*INSTRUCTION:*
In the material below, identify each line bearing the word "part". Reproduce those lines.

*SUPPLIED DATA:*
--
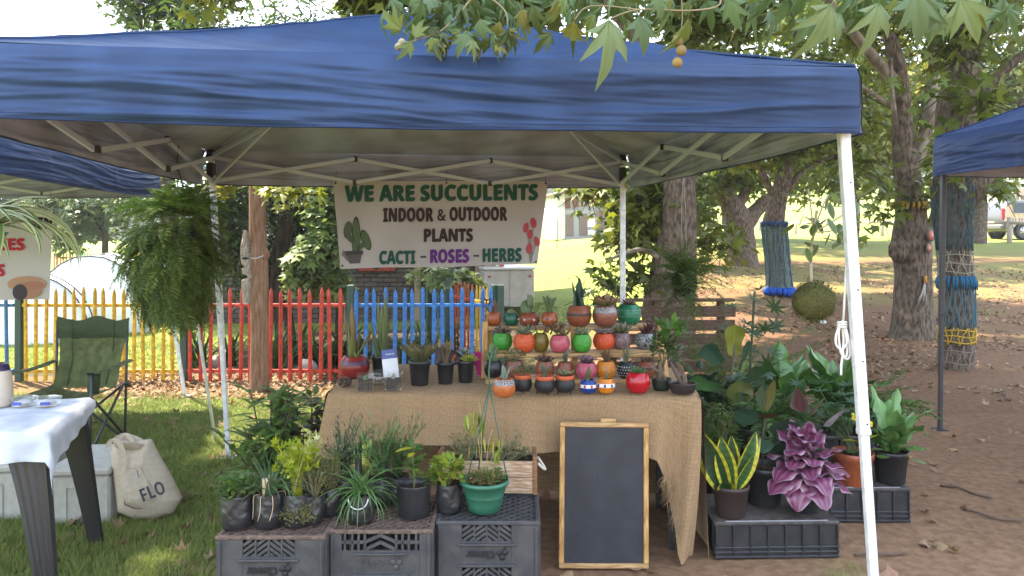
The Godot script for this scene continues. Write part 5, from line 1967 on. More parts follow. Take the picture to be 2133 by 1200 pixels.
func make_pots() -> void:
	var g := "painted clay pots on the stepped shelf"
	var speckle := tri_map(mat(Color.WHITE, .5), tex(lin(noise_img(256, .11, 1, C(.02, .02, .02), C(.75, .74, .72), FastNoiseLite.TYPE_CELLULAR, 5.0))), null, 10.0, false)
	var mosaic_pink := tri_map(mat(Color.WHITE, .35), tex(lin(noise_img(256, .10, 1, C(.045, .015, .02), C(.42, .30, .30), FastNoiseLite.TYPE_CELLULAR, 3.0))), null, 9.0, false)
	var mosaic_black := tri_map(mat(Color.WHITE, .3), tex(lin(noise_img(256, .09, 1, C(.012, .012, .015), C(.5, .5, .52), FastNoiseLite.TYPE_CELLULAR, 3.6, 1, 1, 8))), null, 9.0, false)
	var terra := C(.26, .075, .032)
	var terra2 := C(.33, .085, .026)
	var greyg := C(.10, .13, .075)
	var brownr := C(.15, .075, .045)
	var lime := C(.17, .20, .05)
	var white := mat(C(.7, .69, .66), .5)
	var dark := mat(C(.03, .018, .015), .5)
	# label, px, foot py, width px, height px, tier (3 = table), colour, style
	var T := [
		["round glazed terracotta pot with a brown upright succulent, leftmost on the top step", 1029, 677, 31, 27, 0, terra2, "plain", "stalks"],
		["small dark green pot with a domed cactus on the top step", 1065, 677, 33, 26, 0, C(.015, .10, .055), "plain", "dome"],
		["terracotta pot with white painted blossoms on the top step", 1103, 678, 45, 27, 0, C(.24, .06, .03), "blossom", "paddles"],
		["orange brown pot with coloured dots holding a fingered succulent on the top step", 1145, 680, 35, 30, 0, terra2, "dots", "fingers"],
		["large terracotta pot with a dark belt and tall pointed green aloe on the top step", 1206, 679, 52, 43, 0, terra, "belt", "aloe"],
		["terracotta pot with a speckled white collar and pinkish frilly rosette", 1260, 679, 52, 42, 0, C(.26, .085, .05), "collar", "frill"],
		["large emerald green pot with two dotted white lines on the top step", 1310, 675, 51, 41, 0, C(.008, .17, .075), "lines", "low"],
		["bright green ribbed pot with a grey brown rosette, leftmost on the middle step", 1046, 728, 43, 35, 1, C(.04, .24, .025), "bumpy", "greybush"],
		["orange red textured pot with a pale green star rosette on the middle step", 1092, 732, 46, 37, 1, C(.50, .075, .02), "bumpy", "star"],
		["olive gold pot with curled dark handles on the middle step", 1126, 731, 35, 36, 1, C(.17, .12, .012), "handles", "none"],
		["rose pink pot with a brown rosette on the middle step", 1166, 733, 42, 35, 1, C(.50, .095, .13), "plain", "brown"],
		["bright green pot with a pale cup rosette in the centre of the middle step", 1212, 732, 41, 36, 1, C(.045, .27, .03), "bumpy", "star"],
		["orange red dimpled pot with a grey rosette on the middle step", 1258, 728, 46, 34, 1, C(.52, .07, .018), "bumpy", "greyrose"],
		["pink and white mosaic pot with a broad green rosette on the middle step", 1295, 727, 40, 34, 1, C(1, 1, 1), "mosaicp", "bigstar"],
		["black and white mosaic pot with a dark red rosette, rightmost on the middle step", 1344, 727, 43, 33, 1, C(1, 1, 1), "mosaicb", "redbush"],
		["black pot with a paddle cactus, leftmost on the bottom step", 1028, 785, 40, 34, 2, C(.014, .014, .016), "plain", "paddles"],
		["dull terracotta pot with a trailing bush behind the left cauldron", 1072, 785, 40, 34, 2, C(.22, .085, .055), "plain", "trail"],
		["terracotta pot with a dark rosette behind the middle cauldron", 1135, 786, 40, 34, 2, terra, "plain", "darkrose"],
		["terracotta pot with spiky tufts behind the right cauldron", 1178, 786, 36, 32, 2, terra, "plain", "tuft"],
		["pink pot with a purplish rosette on the bottom step", 1222, 789, 45, 34, 2, C(.52, .10, .15), "plain", "purple"],
		["orange pot with a brown spiky tuft on the bottom step", 1262, 788, 42, 36, 2, C(.60, .20, .012), "plain", "browntuft"],
		["black pot with rows of white dots and tall grey spikes", 1304, 786, 39, 32, 2, C(.016, .016, .02), "manydots", "greyspikes"],
		["terracotta pot with a dark belt, rightmost on the bottom step", 1349, 784, 42, 32, 2, terra, "belt", "low"],
		["orange ball pot with a speckled collar at the front edge of the table", 1050, 826, 47, 38, 3, C(.52, .14, .035), "collar", "greyup"],
		["black three legged cauldron pot with an orange rim, left of the three", 1089, 817, 39, 35, 3, C(.014, .014, .015), "cauldron", "bushy"],
		["black cauldron pot with an orange rim, in the middle of the three", 1135, 820, 43, 36, 3, C(.014, .014, .015), "cauldron", "tuft"],
		["black three legged cauldron pot holding a flat rosette, right of the three", 1177, 819, 42, 36, 3, C(.014, .014, .015), "cauldron", "saucer"],
		["small blue pot with a band of white and red dashes on the table", 1225, 818, 36, 27, 3, C(.012, .05, .28), "dashes_red", "sprig"],
		["small orange pot with a band of white and blue dashes on the table", 1262, 818, 38, 30, 3, C(.62, .20, .012), "dashes_blue", "thin"],
		["glossy deep red ball pot with a green rosette on the table", 1329, 817, 51, 42, 3, C(.34, .006, .012), "gloss", "greenrose"],
	]
	var glossy := vmat(.16)
	var dark_orange := C(.46, .085, .022)
	for q in T:
		var h: float = TH + .008 if q[5] == 3 else TIERS[q[5]][0] + .001
		var t := stand("clay_pot", q[0], q[1], q[2], h, "potted plant", g if q[5] < 3 else "painted clay pots along the front of the table")
		var d := -t.position.z
		var r: float = q[3] * .505 * d / F
		var hh: float = q[4] * d / F
		var c: Color = q[6]
		var style: String = q[7]
		match style:
			"cauldron":
				pot_body(t, CAULDRON, r, hh, vmat(.6), c)
				var st := S()
				lathe(st, [[r * .84, hh * .76], [r * .90, hh * .80], [r * .93, hh * .98], [r * .90, hh], [r * .84, hh], [r * .82, hh * .9]], 24)
				part(t, "rim", fin(st), mat(dark_orange, .5))
				for k in 3:
					st = S()
					var a := TAU * k / 3 + .5
					tube(st, [Vector3(cos(a) * r * .6, hh * .12, sin(a) * r * .6), Vector3(cos(a) * r * .78, -hh * .05, sin(a) * r * .78)], [r * .13, r * .08], 6)
					part(t, "foot", fin(st), mat(c, .6))
				t.position.y += hh * .05
			"mosaicp": pot_body(t, BALLPOT, r, hh, mosaic_pink, c)
			"mosaicb": pot_body(t, BALLPOT, r, hh, mosaic_black, c)
			"bumpy": pot_body(t, BALLPOT, r, hh, M.bumpy, c)
			"gloss": pot_body(t, BALLPOT, r, hh, glossy, c)
			_: pot_body(t, BALLPOT, r, hh, M.pot, c)
		match style:
			"belt": band(t, "painted_belt", BALLPOT, r, hh, .52, .66, dark)
			"collar": band(t, "speckled_collar", BALLPOT, r, hh, .66, .97, speckle)
			"lines":
				dots(t, "painted_dots", r * .995, hh * .42, 40, r * .025, white)
				dots(t, "painted_dots", r * .93, hh * .74, 40, r * .025, white)
			"manydots":
				for k in 4:
					dots(t, "painted_dots", r * [.86, .985, .99, .93][k], hh * [.18, .36, .55, .74][k], 22, r * .05, white, k * .14)
			"dots":
				dots(t, "painted_dots", r * 1.0, hh * .5, 9, r * .11, mat(C(.55, .30, .05), .5))
				dots(t, "painted_dots", r * .98, hh * .56, 5, r * .12, mat(C(.05, .05, .25), .5), .4)
			"blossom":
				dots(t, "painted_blossoms", r * 1.0, hh * .5, 7, r * .12, mat(C(.6, .5, .45), .5))
			"dashes_red", "dashes_blue":
				band(t, "painted_belt", BALLPOT, r, hh, .42, .70, white)
				var st := S()
				for k in 8:
					var a := TAU * k / 8 + .2
					bbox(st, Vector3(cos(a) * r * .99, hh * .56, sin(a) * r * .99), Vector3(r * .1, hh * .2, r * .26), r * .02, Basis(Vector3.UP, -a))
				part(t, "painted_dashes", fin(st), mat(C(.4, .02, .02) if style == "dashes_red" else C(.015, .04, .22), .5))
			"handles":
				for s in [-1, 1]:
					var st := S()
					tube(st, smooth_path([Vector3(0, hh * .92, s * r * .3), Vector3(0, hh * 1.5, s * r * .8), Vector3(0, hh * 1.25, s * r * 1.35), Vector3(0, hh * .95, s * r * 1.15)], 4), .005, 6)
					part(t, "handle", fin(st), mat(C(.05, .035, .02), .5))
				t.rotation.y = PI / 2
		var at := Vector3(0, hh * .93, 0)
		match q[8]:
			"aloe": spikes(t, at, 9, r * 2.3, r * .62, C(.022, .05, .032), C(.03, .065, .045), .22, .05)
			"stalks": 
				spikes(t, at, 5, r * 1.9, r * .5, C(.13, .06, .04), C(.17, .08, .05), .3)
				bush(t, "foliage", at + Vector3(r, r * 1.1, 0), Vector3.ONE * r * .9, 26, r * .5, r * .3, "oval", C(.07, .055, .03), C(.10, .08, .04), M.flesh, 3)
			"dome": 
				var st := S()
				ball(st, at + Vector3(0, r * .15, 0), Vector3(r * .6, r * .5, r * .6), 12, .1)
				part(t, "cactus", fin(st), tri_map(mat(C(.13, .13, .08), .8), null, M.bumpy.normal_texture, 20.0, false))
			"paddles":
				for k in 6:
					var st := S()
					var l := r * R(.6, .95)
					ball(st, Vector3(0, l * .8, 0), Vector3(l * .62, l * .8, l * .14), 10)
					part(t, "pad", fin(st), mat(vary(C(.11, .16, .07), .15), .6), lx(at + Vector3(R(-.5, .5) * r, -.004 + (r * .6 if k > 3 else 0.0), R(-.4, .4) * r), R(0, 6), R(0, .45)))
			"fingers":
				for k in 12:
					var st := S()
					var a := TAU * k / 12
					tube(st, curve(Vector3.ZERO, Vector3(cos(a) * r * .2, r * .6, sin(a) * r * .2), Vector3(cos(a) * r * R(.3, .9), r * R(1.5, 2.1), sin(a) * r * R(.3, .8)), 5), [r * .2, r * .19, r * .16, r * .14, r * .13, r * .1], 6)
					part(t, "finger", fin(st), mat(vary(C(.075, .115, .04), .15), .5), Transform3D(Basis(), at))
			"frill": rosette(t, at, 14, r * 1.25, r * .95, r * .12, "spoon", C(.13, .14, .06), C(.27, .12, .07), .1, 1.25, -.5)
			"low", "greenrose": rosette(t, at, 13, r * .8, r * .45, r * .15, "lance", C(.05, .10, .035) if q[8] == "greenrose" else C(.12, .07, .05), C(.09, .16, .05) if q[8] == "greenrose" else C(.15, .09, .06))
			"greybush": rosette(t, at, 22, r * 1.05, r * .4, r * .18, "spoon", C(.10, .08, .06), C(.18, .13, .10), .0, 1.5)
			"star": rosette(t, at, 18, r * 1.15, r * .45, r * .18, "lance", greyg, C(.22, .24, .14), .1, 1.35)
			"bigstar": rosette(t, at, 16, r * 1.5, r * .55, r * .18, "lance", C(.10, .12, .06), C(.20, .20, .12), .1, 1.2)
			"brown": 
				for k in 3:
					rosette(t, at + Vector3(R(-.4, .4) * r, r * .35 * k, R(-.4, .4) * r), 11, r * .85, r * .5, r * .15, "spoon", C(.13, .12, .05), brownr, .1, 1.2)
			"greyrose": 
				for k in 4:
					rosette(t, at + Vector3(cos(k * 1.6) * r * .45, r * .1, sin(k * 1.6) * r * .45), 10, r * .6, r * .34, r * .14, "spoon", C(.17, .13, .11), C(.26, .20, .18))
			"redbush": 
				for k in 3:
					rosette(t, at + Vector3(R(-.5, .5) * r, r * .4 * (k % 2), R(-.5, .5) * r), 14, r * .9, r * .3, r * .1, "lance", C(.045, .02, .018), C(.10, .022, .025), .0, 1.2)
			"darkrose": rosette(t, at, 18, r * 1.0, r * .4, r * .14, "spoon", C(.06, .04, .03), C(.10, .055, .045))
			"purple": rosette(t, at, 18, r * .95, r * .5, r * .16, "spoon", C(.12, .08, .09), C(.22, .12, .15), .0, 1.15)
			"trail", "bushy": bush(t, "foliage", at + Vector3(0, r * .55, 0), Vector3(r * 1.1, r * .8, r), 70, r * .42, r * .3, "oval", C(.07, .10, .035), C(.14, .17, .06), M.flesh, 6)
			"tuft", "browntuft", "thin", "greyspikes", "greyup":
				var cc: Array = {"tuft": [C(.09, .10, .06), C(.15, .14, .09)], "browntuft": [C(.10, .06, .03), C(.16, .10, .05)], "thin": [C(.17, .14, .08), C(.26, .22, .14)], "greyspikes": [C(.10, .12, .07), C(.18, .19, .13)], "greyup": [C(.13, .17, .12), C(.22, .27, .20)]}[q[8]]
				spikes(t, at, 26 if q[8] == "browntuft" else 5 if q[8] == "thin" else 8 if q[8] == "greyspikes" else 17, r * (2.4 if q[8] == "greyspikes" else 1.3 if q[8] == "greyup" else 1.5), r * (.26 if q[8] != "greyup" else .34), cc[0], cc[1], .8 if q[8] == "browntuft" else .55, .1)
			"saucer": rosette(t, at, 10, r * 1.05, r * .7, r * .1, "spoon", C(.15, .17, .08), C(.22, .17, .10), .5, 1.3)
			"sprig": spikes(t, at, 10, r * 1.7, r * .35, C(.09, .13, .04), C(.17, .12, .05), .5, .4)
	make_left_pots()
	make_bonsai()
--
*ANSWER TO THE EXERCISE:*
The Godot script for this scene continues. Write part 5, from line 1967 on. More parts follow. Take the picture to be 2133 by 1200 pixels.
				part(t, "rim", fin(st), mat(dark_orange, .5))
					part(t, "foot", fin(st), mat(c, .6))
				part(t, "painted_dashes", fin(st), mat(C(.4, .02, .02) if style == "dashes_red" else C(.015, .04, .22), .5))
					part(t, "handle", fin(st), mat(C(.05, .035, .02), .5))
				part(t, "cactus", fin(st), tri_map(mat(C(.13, .13, .08), .8), null, M.bumpy.normal_texture, 20.0, false))
					part(t, "pad", fin(st), mat(vary(C(.11, .16, .07), .15), .6), lx(at + Vector3(R(-.5, .5) * r, -.004 + (r * .6 if k > 3 else 0.0), R(-.4, .4) * r), R(0, 6), R(0, .45)))
					part(t, "finger", fin(st), mat(vary(C(.075, .115, .04), .15), .5), Transform3D(Basis(), at))